Güzel bir noktaya dikkat çektiniz. Vizeden dolayı kötü etkilenebilecek sektörlerimizin başında konut satışı geliyor. Geçen sene Iraklılar 18 bin 500 konut satın almış. Bunun parasal karşılığı yaklaşık 5 milyar doları buluyor. Yanı sıra sağlık sektörümüz de etkilenir. Irak savaşta. Sağlık problemi olmayan vatandaş sayısı neredeyse yok. On binlerce kişi uzuvlarını kaybetmiş durumda ve tıbbi müdahaleye ihtiyaç duyuyor. Bu ihtiyacına yanıt bulabileceği en yakın ve en sağlıklı yer Türkiye.
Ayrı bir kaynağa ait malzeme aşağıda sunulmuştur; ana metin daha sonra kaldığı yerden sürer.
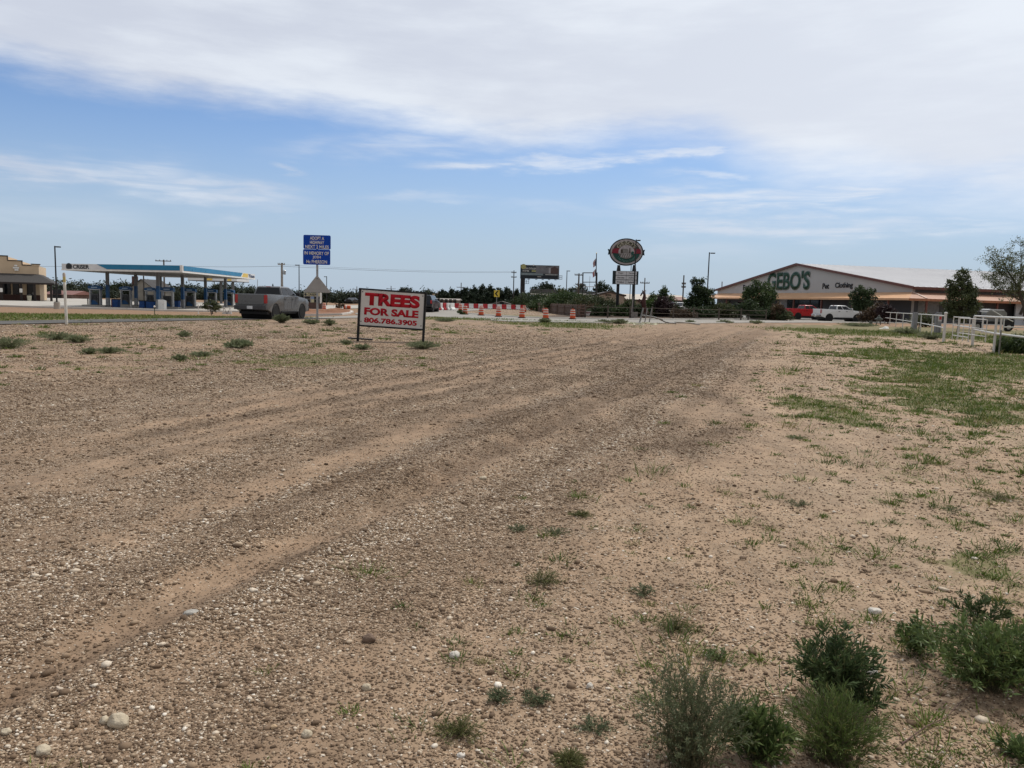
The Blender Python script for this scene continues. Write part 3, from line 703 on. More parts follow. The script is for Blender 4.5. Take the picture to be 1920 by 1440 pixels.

Tercih de ediyorlar ama bu vize probleminden sonra 10 kişi geleceğine 2 kişi gelir 3 kişi gelir.
Sadece sağlıkta değil her sektörde bir bağımlılık var. Matbaa sektörünün tamamı işlerini Türkiye'deki matbaalarda yaptırıyor örneğin.
Uç örnekler veriyorum ki tam olarak anlaşılsın. Bütün kartvizitler Türkiye'de basılır mesela. Adam bakacak bu kartvizit iyi mi basıldı, kötü mü basıldı, iyi mi çıktı kötü mü çıktı. Okul kitaplarının tamamı Türkiye'de basılıyor. Elektrikli elektriksiz, mobilya, hazır giyim tekstil konfeksiyon mutfak eşyaları... Siz söyleyin aklınıza ne gelirse, yani züccaciye, oto yedek parçası olsun her şey Türkiye'den alınır. Ve Türkiye'ye gelip alırlar Iraklılar, görmek isterler, seçmek isterler...
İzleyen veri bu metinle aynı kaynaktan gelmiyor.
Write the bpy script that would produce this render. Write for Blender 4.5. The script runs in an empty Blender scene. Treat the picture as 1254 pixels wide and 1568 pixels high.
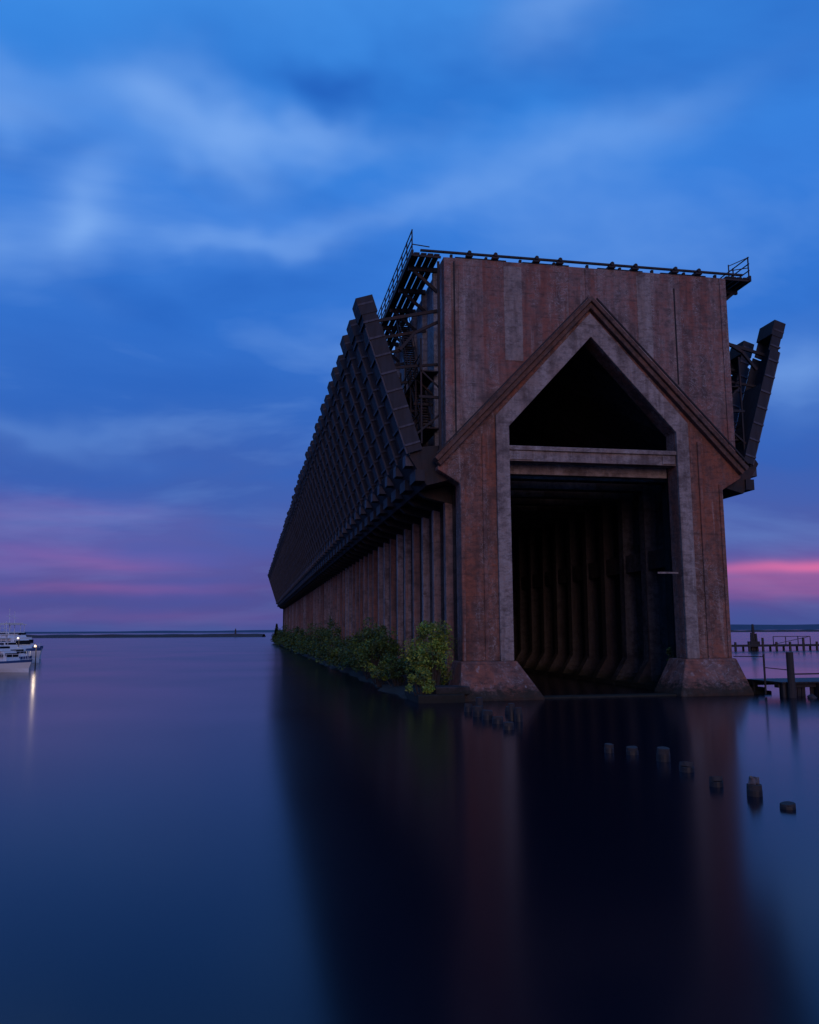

Farklı bir ülke bu Irak'taki potansiyeli değerlendirebilir mi?
Örneğin Çin gibi İran Irak pazarındaki Türk hakimiyetine son verebilirler mi?
Yani bir giyim toptancısını düşünelim. Sezon başı olan şubat, mart ayında sana gelip mal alamayacaksa, mutlaka bir yere gitmek zorundadır. Biniyor uçağa Çin'e gidiyor. "Benim dükkanım boş kalır, ne satacağım, ne yiyeceğim, kiram var, masrafım var, çoluk çocuğum var, Türkiye'yi bekleyememki" der ve Çin'e gider. Mülteci akını nedeniyle alman karar doğrudur ama ticaret amaçlı giriş çıkışlar için ayrım yapılmalı. Yoksa 12 milyar dolara ulaştıktan sonra geçtiğimiz yıl 8.5 milyar dolara düşen ihracatın çok daha fazla düşmesi kaçınılmaz olur.
Biz kısa sürede 20 milyar dolara çıkacağına inanıyoruz. Bu potansiyel de var. 12 milyar dolarlık ihracat yaptığımız dönemde 2 milyar dolara yakında bavul ticareti vardı. Bunlar yine olur, çünkü halklar arasında koparamayacak bir bağ var.